■ **AIM**: Leave out the pictures, and write out exactly the lines from the beginning of the material to the line holding "scene.camera = cam", that line included, and nothing else.

______________________________

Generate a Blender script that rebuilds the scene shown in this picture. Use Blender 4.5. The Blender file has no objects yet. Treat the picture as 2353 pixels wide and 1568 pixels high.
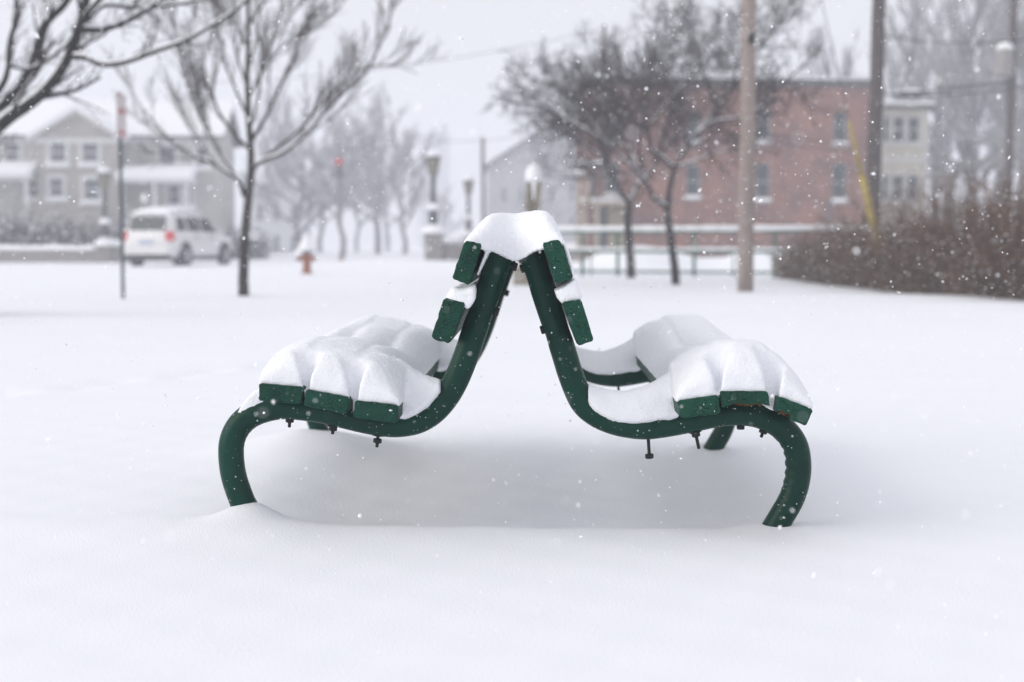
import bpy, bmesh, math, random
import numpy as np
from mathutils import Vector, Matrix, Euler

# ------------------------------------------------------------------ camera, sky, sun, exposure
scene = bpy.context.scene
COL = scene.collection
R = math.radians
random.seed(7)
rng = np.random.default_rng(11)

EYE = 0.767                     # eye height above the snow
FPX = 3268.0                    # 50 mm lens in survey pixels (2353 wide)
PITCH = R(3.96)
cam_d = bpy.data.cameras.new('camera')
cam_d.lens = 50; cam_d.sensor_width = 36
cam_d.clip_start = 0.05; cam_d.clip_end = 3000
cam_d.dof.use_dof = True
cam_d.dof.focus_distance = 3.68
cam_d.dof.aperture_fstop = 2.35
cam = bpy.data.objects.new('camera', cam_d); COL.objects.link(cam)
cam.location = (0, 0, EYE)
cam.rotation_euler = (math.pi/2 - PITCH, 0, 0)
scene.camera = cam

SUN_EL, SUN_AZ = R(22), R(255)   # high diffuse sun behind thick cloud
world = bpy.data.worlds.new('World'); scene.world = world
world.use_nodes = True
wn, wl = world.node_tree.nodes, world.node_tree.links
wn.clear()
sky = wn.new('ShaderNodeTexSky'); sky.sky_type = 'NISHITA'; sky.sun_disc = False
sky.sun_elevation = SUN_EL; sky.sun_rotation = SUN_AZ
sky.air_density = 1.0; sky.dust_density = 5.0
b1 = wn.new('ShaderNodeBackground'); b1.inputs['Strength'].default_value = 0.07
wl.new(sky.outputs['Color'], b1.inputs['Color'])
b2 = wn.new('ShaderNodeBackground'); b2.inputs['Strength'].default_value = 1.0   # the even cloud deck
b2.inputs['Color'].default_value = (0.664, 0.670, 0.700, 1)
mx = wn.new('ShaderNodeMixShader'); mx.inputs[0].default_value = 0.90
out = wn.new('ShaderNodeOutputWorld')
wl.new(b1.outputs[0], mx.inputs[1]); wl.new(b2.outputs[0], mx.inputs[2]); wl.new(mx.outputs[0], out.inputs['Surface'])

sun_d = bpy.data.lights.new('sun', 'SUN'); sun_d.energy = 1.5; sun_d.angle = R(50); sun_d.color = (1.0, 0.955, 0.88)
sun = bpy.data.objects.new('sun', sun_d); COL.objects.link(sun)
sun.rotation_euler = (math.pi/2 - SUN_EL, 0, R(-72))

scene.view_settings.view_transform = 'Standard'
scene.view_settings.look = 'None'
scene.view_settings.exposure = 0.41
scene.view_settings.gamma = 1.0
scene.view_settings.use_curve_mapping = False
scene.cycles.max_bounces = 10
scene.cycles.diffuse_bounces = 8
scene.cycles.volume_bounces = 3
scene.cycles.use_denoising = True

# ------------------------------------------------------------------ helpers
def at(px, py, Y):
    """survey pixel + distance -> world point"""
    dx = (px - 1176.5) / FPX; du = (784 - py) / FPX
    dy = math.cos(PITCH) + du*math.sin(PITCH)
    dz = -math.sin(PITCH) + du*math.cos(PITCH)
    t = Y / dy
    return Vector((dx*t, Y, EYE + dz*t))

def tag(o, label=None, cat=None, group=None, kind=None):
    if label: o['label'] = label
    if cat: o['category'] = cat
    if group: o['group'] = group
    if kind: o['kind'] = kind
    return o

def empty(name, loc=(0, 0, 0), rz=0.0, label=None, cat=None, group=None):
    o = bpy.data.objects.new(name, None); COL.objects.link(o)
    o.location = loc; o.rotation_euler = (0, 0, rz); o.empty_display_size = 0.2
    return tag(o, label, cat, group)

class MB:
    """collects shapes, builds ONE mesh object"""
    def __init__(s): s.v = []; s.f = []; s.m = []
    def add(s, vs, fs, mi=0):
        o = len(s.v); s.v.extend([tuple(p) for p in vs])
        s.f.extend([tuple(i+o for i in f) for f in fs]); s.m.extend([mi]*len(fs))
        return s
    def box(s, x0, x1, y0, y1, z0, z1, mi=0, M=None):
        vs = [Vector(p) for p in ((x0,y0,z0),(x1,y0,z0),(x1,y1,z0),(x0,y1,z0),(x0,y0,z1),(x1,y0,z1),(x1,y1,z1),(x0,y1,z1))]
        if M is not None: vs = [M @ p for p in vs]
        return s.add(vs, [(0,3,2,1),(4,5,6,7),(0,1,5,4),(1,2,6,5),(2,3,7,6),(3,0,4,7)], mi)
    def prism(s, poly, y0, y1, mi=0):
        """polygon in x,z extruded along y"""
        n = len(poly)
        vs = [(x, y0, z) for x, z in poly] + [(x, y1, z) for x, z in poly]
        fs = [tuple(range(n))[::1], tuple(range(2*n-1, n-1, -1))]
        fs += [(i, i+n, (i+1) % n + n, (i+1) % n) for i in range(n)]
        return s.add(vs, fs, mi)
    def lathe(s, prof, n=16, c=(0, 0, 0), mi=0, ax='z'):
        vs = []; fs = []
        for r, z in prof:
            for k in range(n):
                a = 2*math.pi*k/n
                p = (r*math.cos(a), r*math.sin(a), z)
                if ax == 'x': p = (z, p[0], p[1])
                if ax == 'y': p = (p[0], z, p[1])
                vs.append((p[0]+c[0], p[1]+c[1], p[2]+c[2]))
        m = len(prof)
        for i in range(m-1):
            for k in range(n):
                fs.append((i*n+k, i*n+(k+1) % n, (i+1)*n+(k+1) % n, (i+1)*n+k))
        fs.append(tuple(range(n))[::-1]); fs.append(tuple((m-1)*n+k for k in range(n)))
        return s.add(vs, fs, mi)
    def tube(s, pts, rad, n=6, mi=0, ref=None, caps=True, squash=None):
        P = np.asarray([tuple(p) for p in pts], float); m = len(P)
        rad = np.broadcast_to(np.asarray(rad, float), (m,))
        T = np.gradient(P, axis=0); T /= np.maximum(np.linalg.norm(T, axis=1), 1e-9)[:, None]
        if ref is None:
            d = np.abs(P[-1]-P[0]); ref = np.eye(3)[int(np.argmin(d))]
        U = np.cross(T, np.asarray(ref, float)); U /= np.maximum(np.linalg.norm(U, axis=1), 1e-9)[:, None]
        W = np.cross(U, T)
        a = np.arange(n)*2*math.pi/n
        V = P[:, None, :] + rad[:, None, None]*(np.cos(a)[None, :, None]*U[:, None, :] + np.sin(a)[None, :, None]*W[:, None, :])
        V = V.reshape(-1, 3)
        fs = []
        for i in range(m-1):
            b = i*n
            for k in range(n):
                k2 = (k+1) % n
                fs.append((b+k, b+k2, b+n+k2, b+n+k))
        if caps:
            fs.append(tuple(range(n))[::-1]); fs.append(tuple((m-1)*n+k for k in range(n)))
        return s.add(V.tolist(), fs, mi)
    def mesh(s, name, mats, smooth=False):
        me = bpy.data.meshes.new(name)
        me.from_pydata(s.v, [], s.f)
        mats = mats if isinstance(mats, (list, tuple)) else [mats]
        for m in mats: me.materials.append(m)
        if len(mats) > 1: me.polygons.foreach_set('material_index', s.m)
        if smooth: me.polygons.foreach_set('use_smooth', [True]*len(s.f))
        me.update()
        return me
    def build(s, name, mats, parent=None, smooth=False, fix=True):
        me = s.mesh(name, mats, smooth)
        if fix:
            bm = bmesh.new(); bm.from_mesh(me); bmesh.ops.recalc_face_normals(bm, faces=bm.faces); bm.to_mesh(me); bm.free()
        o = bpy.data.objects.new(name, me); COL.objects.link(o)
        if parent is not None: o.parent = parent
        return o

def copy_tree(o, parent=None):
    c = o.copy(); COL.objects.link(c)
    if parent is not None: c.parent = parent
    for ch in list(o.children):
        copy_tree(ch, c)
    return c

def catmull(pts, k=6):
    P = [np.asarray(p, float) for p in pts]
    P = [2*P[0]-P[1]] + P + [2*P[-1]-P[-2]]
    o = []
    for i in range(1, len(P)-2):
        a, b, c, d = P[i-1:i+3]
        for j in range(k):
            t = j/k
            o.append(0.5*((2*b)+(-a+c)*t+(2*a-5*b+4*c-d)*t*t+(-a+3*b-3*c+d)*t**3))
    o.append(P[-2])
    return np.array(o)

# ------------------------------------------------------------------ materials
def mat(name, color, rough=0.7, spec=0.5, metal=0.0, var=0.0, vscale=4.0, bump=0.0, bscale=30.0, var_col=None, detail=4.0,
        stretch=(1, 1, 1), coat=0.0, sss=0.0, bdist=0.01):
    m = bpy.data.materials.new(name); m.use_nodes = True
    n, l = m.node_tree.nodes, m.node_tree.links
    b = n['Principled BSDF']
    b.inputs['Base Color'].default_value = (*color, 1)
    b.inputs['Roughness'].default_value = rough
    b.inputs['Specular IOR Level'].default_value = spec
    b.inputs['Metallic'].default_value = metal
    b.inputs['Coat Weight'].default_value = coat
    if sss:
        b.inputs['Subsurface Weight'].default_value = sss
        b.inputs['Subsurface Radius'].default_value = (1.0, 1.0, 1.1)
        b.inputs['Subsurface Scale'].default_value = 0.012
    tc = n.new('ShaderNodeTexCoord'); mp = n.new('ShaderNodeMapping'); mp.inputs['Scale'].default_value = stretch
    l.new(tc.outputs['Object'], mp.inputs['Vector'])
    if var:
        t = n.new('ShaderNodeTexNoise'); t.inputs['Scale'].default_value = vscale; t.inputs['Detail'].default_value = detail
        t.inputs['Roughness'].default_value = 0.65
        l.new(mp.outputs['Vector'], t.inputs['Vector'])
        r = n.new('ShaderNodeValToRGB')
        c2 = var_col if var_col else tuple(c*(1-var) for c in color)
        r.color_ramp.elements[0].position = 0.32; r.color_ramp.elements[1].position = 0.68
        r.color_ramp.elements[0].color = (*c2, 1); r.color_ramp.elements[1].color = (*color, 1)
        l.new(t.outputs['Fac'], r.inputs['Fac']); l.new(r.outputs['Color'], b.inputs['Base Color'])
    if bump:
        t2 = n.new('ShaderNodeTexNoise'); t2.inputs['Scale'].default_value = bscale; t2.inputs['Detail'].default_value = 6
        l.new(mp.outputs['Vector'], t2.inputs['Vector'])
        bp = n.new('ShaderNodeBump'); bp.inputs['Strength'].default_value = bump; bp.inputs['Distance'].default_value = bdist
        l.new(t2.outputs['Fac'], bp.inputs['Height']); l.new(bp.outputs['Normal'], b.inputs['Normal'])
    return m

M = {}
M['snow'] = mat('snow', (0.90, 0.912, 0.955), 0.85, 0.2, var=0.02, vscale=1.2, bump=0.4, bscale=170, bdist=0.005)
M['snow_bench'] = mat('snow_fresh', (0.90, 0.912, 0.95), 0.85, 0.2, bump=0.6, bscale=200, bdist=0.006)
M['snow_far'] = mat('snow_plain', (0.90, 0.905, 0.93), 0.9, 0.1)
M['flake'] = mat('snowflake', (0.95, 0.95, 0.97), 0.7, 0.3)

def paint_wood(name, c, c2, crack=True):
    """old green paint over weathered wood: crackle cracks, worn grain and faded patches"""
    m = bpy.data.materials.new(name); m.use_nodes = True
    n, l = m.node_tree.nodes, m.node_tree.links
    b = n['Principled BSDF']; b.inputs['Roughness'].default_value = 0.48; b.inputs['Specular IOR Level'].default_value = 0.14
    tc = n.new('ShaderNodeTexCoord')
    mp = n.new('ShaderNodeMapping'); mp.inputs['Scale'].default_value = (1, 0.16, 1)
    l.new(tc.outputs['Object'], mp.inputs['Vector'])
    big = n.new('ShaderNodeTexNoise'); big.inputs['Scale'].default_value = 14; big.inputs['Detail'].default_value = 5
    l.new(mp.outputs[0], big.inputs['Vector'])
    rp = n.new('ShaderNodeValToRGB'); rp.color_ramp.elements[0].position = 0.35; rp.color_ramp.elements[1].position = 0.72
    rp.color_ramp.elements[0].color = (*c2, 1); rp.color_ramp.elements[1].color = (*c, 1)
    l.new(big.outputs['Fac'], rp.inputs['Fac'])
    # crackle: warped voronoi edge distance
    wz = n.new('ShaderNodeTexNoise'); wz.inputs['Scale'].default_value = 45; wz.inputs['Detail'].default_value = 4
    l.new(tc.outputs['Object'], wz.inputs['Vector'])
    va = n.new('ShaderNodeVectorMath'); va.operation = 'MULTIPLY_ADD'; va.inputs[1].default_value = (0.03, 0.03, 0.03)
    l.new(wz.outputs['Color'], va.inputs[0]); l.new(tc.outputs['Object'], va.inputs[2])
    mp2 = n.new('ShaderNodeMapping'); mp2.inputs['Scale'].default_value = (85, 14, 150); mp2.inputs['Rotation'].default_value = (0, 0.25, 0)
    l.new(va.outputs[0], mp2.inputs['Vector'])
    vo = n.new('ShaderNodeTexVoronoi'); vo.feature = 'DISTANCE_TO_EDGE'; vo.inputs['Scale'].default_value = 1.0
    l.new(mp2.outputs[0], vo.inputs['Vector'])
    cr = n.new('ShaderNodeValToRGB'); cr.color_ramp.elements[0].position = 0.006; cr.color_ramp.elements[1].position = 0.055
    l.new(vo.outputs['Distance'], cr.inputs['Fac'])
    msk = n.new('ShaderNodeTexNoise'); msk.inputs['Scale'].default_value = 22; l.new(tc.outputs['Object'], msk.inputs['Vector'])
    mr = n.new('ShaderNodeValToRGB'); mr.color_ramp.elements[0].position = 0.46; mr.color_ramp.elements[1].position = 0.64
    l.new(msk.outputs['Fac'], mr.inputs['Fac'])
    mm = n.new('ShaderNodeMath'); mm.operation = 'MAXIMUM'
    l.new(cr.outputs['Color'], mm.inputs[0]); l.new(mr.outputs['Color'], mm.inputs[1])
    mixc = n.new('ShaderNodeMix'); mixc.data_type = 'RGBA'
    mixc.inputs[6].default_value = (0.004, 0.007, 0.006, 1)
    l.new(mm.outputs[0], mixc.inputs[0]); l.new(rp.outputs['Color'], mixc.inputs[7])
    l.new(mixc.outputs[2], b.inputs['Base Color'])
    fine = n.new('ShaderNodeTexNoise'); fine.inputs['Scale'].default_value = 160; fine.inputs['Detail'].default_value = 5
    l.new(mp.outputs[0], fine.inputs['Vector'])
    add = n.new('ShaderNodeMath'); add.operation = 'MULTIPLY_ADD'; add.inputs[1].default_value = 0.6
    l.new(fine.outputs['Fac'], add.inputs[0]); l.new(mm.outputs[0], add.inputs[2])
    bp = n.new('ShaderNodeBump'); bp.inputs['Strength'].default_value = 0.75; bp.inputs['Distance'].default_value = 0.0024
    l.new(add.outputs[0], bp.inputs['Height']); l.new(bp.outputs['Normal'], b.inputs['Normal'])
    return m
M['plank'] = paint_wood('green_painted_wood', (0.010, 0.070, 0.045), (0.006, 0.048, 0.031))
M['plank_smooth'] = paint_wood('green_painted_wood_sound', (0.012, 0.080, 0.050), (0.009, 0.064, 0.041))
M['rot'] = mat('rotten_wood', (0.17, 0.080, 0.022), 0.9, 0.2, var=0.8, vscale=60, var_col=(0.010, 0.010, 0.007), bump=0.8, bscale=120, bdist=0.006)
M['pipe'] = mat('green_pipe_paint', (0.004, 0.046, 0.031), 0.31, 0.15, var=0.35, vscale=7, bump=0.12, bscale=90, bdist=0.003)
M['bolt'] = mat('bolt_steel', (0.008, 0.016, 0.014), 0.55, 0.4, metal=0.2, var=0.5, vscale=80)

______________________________

■ **COMPLETE OUTPUT**:
Generate a Blender script that rebuilds the scene shown in this picture. Use Blender 4.5. The Blender file has no objects yet. Treat the picture as 2353 pixels wide and 1568 pixels high.
import bpy, bmesh, math, random
import numpy as np
from mathutils import Vector, Matrix, Euler

# ------------------------------------------------------------------ camera, sky, sun, exposure
scene = bpy.context.scene
COL = scene.collection
R = math.radians
random.seed(7)
rng = np.random.default_rng(11)

EYE = 0.767                     # eye height above the snow
FPX = 3268.0                    # 50 mm lens in survey pixels (2353 wide)
PITCH = R(3.96)
cam_d = bpy.data.cameras.new('camera')
cam_d.lens = 50; cam_d.sensor_width = 36
cam_d.clip_start = 0.05; cam_d.clip_end = 3000
cam_d.dof.use_dof = True
cam_d.dof.focus_distance = 3.68
cam_d.dof.aperture_fstop = 2.35
cam = bpy.data.objects.new('camera', cam_d); COL.objects.link(cam)
cam.location = (0, 0, EYE)
cam.rotation_euler = (math.pi/2 - PITCH, 0, 0)
scene.camera = cam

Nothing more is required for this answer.